Parlare di beffa non ha senso. Porterebbe lontano dal cuore del problema. Mancini conosceva la Juventus, non ancora il Galatasaray. Si è adeguato, l’ha attesa. Ha giocato più o meno come hanno fatto Chievo e Toro. Solo che Drogba è Drogba, rete e assist. Ignoro quanto la Juventus abbia preso per oro colato la classifica del campionato. Dalla ninna-nanna, direi che sia caduta nel tranello tesole da bandiere fin troppo generose.

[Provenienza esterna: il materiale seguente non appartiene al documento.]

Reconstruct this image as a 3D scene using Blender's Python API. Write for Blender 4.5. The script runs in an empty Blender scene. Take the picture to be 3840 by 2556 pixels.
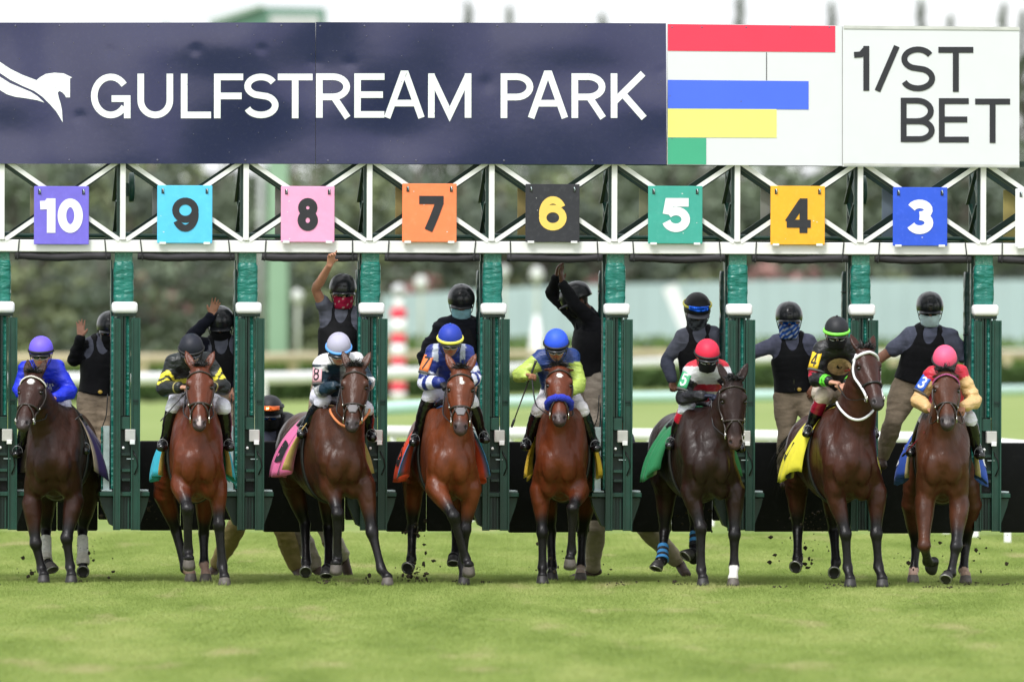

Persi i pezzi (Vucinic, Lichtsteiner) e, a meno di miracoli, già persa la Champions: non è più la Juventus cannibale d’antan, è una squadra qualsiasi, sgonfia, facilmente controllabile. Grave l’errore di Bonucci; grave, soprattutto, perché si aggiunge a quelli di Chiellini (Inter), di Buffon (Chievo), del reparto (Copenaghen, Verona). Non sono più eccezioni: è la regola. Il ricorso al lancio lungo può costituire una valida alternativa, non però la parabola sistematica, stucchevole (e senza Llorente in campo). Tevez non era al massimo, nessuno lo era. La scossa è venuta da Quagliarella, tra rigori sfiorati, procurati e gol-illusione.

A ritmi così blandi, tutto sembra minestra riscaldata, figuriamoci il 3-5-2 che Conte vorrebbe rinfrescare ma non sa come. In casi del genere, si ricorre al furore. Viceversa, ho colto qui e là «ruttini» da pancia piena, come se non fosse più la squadra al centro di tutto, ma tutti aspettassero un segnale, un soccorso. Se il disturbo fosse il rigetto di Tevez o Pogba (ma non lo è), la soluzione sarebbe semplice: basterebbe tornare alla formazione e al gioco degli scudetti.

C’era una volta il pressing. Il «busillis» è proprio la lentezza di gamba e di pensiero. E siamo appena a ottobre. E’ come se avessero spento la luce. Nulla di irreparabile. A patto di trovare l’interruttore. Perché, ripeto, da Juventus-Galatasaray è uscito un fiasco di gruppo, non gruppi di fiaschi.